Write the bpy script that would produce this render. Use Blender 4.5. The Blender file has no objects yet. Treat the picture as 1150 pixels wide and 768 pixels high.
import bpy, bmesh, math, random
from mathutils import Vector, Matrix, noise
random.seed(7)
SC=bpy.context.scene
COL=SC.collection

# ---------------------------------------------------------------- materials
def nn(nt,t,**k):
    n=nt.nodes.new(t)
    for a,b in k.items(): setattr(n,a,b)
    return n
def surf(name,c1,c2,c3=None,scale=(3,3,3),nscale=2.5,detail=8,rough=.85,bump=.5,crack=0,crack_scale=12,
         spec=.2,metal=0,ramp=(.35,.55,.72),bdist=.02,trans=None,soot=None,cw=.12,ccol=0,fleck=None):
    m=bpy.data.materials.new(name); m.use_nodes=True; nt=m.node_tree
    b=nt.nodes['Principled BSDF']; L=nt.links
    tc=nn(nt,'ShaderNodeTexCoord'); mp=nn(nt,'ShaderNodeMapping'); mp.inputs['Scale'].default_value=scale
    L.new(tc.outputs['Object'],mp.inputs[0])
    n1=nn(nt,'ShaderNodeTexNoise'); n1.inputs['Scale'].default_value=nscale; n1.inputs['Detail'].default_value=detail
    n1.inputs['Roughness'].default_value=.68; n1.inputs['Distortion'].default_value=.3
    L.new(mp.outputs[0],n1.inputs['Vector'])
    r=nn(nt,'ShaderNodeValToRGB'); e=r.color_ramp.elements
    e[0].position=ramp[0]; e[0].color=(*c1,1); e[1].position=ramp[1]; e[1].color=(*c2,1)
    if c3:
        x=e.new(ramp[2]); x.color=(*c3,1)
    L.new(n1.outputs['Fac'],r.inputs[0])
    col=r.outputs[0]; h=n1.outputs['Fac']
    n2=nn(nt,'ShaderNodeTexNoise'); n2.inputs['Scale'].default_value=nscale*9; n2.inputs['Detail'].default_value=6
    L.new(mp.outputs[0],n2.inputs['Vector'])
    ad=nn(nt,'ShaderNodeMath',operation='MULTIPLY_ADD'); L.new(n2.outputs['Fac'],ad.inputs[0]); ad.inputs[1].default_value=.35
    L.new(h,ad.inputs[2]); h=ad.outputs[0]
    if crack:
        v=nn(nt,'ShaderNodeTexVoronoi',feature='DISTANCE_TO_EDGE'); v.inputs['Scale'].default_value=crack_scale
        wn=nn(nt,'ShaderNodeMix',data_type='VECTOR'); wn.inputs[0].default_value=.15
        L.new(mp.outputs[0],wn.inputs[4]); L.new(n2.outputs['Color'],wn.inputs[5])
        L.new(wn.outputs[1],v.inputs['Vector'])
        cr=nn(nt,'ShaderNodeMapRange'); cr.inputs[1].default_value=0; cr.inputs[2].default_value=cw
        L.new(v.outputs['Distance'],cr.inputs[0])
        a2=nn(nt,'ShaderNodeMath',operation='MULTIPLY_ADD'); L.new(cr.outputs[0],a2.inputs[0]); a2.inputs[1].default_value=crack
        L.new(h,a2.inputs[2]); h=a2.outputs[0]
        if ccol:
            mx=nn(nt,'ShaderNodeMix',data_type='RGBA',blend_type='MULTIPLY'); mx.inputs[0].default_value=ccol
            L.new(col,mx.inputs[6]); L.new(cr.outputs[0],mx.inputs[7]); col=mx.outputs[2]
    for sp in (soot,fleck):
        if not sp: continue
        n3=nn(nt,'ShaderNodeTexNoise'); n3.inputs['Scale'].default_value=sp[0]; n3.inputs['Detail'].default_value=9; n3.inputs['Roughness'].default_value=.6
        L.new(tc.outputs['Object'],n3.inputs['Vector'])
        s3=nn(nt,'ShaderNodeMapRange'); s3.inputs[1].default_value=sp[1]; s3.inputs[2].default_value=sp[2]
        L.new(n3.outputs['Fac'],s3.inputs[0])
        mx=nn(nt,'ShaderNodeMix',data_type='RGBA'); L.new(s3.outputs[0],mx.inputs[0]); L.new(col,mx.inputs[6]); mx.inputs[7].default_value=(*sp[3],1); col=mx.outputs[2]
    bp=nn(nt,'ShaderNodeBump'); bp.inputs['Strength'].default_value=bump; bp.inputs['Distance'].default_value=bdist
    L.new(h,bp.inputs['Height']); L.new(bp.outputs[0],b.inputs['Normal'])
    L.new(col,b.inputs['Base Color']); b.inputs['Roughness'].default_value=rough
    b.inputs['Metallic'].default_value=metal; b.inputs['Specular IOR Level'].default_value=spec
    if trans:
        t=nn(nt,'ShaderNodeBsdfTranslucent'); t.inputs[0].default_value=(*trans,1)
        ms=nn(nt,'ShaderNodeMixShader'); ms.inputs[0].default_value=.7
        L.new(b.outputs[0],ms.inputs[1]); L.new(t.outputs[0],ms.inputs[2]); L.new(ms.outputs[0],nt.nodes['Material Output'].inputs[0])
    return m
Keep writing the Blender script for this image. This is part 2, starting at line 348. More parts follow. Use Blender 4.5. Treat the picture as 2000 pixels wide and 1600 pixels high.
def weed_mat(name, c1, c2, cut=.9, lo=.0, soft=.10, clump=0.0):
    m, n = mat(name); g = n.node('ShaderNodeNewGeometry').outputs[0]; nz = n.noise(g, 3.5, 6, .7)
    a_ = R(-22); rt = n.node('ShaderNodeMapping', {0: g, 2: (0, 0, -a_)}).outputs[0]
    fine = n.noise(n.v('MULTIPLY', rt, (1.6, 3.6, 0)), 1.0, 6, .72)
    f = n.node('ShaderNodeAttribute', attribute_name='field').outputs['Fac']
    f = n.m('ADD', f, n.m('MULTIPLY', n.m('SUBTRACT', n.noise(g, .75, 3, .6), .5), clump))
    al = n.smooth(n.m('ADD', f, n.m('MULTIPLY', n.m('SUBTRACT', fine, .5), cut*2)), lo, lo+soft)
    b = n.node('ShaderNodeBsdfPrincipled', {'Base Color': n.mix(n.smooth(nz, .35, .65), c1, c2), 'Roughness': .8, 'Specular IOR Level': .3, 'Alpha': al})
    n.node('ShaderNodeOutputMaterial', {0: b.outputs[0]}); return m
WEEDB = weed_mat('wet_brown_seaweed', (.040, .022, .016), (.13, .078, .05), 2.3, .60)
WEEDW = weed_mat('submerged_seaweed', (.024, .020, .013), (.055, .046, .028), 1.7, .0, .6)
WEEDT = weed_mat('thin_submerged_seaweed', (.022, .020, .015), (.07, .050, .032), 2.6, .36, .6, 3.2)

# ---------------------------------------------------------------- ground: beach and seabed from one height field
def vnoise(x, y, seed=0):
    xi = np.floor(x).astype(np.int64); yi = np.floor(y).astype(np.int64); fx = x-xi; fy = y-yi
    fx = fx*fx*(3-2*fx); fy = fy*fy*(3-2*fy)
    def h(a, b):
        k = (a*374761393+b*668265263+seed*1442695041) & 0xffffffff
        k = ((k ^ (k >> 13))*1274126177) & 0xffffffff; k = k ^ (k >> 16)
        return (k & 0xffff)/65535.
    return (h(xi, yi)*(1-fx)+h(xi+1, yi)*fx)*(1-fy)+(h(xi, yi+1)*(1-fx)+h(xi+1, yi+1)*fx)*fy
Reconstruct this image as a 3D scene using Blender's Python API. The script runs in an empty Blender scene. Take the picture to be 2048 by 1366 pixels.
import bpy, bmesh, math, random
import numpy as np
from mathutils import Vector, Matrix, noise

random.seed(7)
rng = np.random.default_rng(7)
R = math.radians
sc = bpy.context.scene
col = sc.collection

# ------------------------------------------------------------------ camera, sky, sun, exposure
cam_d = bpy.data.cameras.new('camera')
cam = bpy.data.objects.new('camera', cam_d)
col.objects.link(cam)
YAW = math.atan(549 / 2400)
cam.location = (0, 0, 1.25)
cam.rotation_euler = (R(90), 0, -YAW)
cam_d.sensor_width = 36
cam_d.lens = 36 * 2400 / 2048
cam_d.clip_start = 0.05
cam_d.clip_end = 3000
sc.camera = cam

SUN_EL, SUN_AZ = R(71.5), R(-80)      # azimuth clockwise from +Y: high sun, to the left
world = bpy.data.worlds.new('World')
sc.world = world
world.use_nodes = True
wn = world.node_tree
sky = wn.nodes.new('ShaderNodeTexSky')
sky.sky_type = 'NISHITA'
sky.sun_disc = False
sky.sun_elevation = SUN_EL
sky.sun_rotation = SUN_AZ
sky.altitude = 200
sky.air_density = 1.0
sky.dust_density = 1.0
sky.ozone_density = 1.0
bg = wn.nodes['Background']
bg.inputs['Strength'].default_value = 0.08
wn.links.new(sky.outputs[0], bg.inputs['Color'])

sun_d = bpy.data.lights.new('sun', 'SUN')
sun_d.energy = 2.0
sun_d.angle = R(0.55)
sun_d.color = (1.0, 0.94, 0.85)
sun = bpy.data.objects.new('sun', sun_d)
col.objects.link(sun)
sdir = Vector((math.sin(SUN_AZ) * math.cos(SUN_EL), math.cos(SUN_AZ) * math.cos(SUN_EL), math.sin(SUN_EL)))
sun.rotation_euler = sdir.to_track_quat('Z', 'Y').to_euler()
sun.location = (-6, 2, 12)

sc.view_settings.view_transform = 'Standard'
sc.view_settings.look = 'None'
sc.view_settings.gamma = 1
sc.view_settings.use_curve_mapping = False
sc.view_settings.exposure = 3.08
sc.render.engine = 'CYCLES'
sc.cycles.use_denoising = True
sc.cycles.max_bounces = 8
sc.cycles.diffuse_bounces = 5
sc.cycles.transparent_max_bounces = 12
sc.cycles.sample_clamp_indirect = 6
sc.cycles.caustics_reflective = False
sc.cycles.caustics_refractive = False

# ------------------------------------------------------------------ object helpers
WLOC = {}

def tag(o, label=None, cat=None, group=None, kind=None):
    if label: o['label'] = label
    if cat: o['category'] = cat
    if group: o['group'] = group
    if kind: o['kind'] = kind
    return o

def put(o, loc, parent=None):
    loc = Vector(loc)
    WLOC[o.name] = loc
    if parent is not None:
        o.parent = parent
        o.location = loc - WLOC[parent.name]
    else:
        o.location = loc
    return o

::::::

- **JOB**
Quote word for word every line from the one that has "Reconstruct this image" through the one that has "sun.location = (-6, 2, 12)".

- **SOLVED PROBLEM**
Reconstruct this image as a 3D scene using Blender's Python API. The script runs in an empty Blender scene. Take the picture to be 2048 by 1366 pixels.
import bpy, bmesh, math, random
import numpy as np
from mathutils import Vector, Matrix, noise

random.seed(7)
rng = np.random.default_rng(7)
R = math.radians
sc = bpy.context.scene
col = sc.collection

# ------------------------------------------------------------------ camera, sky, sun, exposure
cam_d = bpy.data.cameras.new('camera')
cam = bpy.data.objects.new('camera', cam_d)
col.objects.link(cam)
YAW = math.atan(549 / 2400)
cam.location = (0, 0, 1.25)
cam.rotation_euler = (R(90), 0, -YAW)
cam_d.sensor_width = 36
cam_d.lens = 36 * 2400 / 2048
cam_d.clip_start = 0.05
cam_d.clip_end = 3000
sc.camera = cam

SUN_EL, SUN_AZ = R(71.5), R(-80)      # azimuth clockwise from +Y: high sun, to the left
world = bpy.data.worlds.new('World')
sc.world = world
world.use_nodes = True
wn = world.node_tree
sky = wn.nodes.new('ShaderNodeTexSky')
sky.sky_type = 'NISHITA'
sky.sun_disc = False
sky.sun_elevation = SUN_EL
sky.sun_rotation = SUN_AZ
sky.altitude = 200
sky.air_density = 1.0
sky.dust_density = 1.0
sky.ozone_density = 1.0
bg = wn.nodes['Background']
bg.inputs['Strength'].default_value = 0.08
wn.links.new(sky.outputs[0], bg.inputs['Color'])

sun_d = bpy.data.lights.new('sun', 'SUN')
sun_d.energy = 2.0
sun_d.angle = R(0.55)
sun_d.color = (1.0, 0.94, 0.85)
sun = bpy.data.objects.new('sun', sun_d)
col.objects.link(sun)
sdir = Vector((math.sin(SUN_AZ) * math.cos(SUN_EL), math.cos(SUN_AZ) * math.cos(SUN_EL), math.sin(SUN_EL)))
sun.rotation_euler = sdir.to_track_quat('Z', 'Y').to_euler()
sun.location = (-6, 2, 12)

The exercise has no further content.